Exercise inputs:
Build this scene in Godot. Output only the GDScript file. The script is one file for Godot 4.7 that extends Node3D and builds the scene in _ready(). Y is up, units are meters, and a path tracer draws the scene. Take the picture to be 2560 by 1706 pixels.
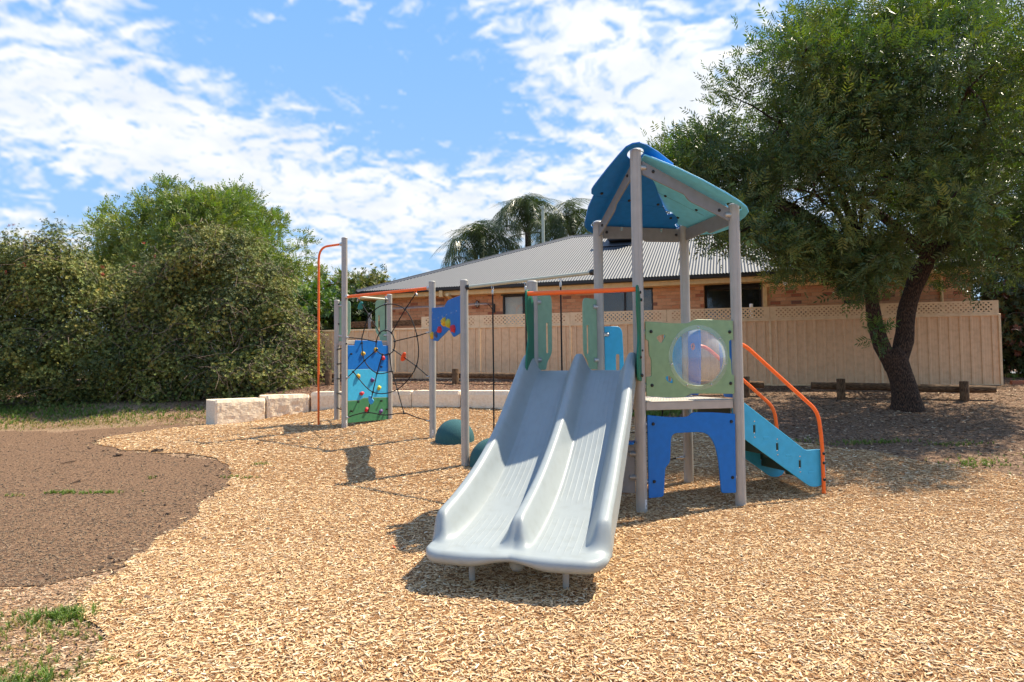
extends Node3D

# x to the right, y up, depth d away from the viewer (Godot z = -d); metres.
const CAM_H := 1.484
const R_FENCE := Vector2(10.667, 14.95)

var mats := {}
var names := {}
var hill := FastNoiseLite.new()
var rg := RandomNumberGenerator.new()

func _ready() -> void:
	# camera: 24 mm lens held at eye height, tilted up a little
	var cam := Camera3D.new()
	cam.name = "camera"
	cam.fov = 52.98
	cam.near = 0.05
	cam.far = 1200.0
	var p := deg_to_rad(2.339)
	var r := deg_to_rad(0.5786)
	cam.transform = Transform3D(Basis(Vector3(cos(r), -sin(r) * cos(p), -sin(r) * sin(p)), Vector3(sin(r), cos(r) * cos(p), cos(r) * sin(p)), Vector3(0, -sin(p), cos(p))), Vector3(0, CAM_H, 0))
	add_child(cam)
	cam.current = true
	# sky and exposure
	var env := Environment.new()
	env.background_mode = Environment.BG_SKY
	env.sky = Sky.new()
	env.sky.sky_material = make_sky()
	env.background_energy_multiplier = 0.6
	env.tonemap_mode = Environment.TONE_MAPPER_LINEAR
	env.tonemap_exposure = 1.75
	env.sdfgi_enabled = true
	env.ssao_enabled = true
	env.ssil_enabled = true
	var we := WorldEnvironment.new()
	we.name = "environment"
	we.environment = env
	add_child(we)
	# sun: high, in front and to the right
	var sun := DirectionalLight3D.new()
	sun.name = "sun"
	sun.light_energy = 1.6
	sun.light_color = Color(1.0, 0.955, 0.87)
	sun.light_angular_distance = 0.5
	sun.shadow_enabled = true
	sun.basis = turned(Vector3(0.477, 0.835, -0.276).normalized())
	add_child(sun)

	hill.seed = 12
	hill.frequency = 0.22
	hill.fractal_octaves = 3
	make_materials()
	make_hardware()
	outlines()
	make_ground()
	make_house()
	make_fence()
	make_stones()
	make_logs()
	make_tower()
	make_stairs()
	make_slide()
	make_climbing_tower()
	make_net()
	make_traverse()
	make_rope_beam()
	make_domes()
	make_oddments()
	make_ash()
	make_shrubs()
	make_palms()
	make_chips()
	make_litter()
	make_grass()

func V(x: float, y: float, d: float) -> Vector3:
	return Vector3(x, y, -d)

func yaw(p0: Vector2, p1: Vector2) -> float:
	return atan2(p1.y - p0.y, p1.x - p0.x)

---

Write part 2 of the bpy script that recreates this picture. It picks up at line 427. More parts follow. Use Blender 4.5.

Task description:
Reproduce exactly the lines above starting at the line containing "Build this scene" and ending at the line containing "const R_FENCE := Vector2(10.667, 14.95)", including both, but not the pictures.

Written response:
Build this scene in Godot. Output only the GDScript file. The script is one file for Godot 4.7 that extends Node3D and builds the scene in _ready(). Y is up, units are meters, and a path tracer draws the scene. Take the picture to be 2560 by 1706 pixels.
extends Node3D

# x to the right, y up, depth d away from the viewer (Godot z = -d); metres.
const CAM_H := 1.484
const R_FENCE := Vector2(10.667, 14.95)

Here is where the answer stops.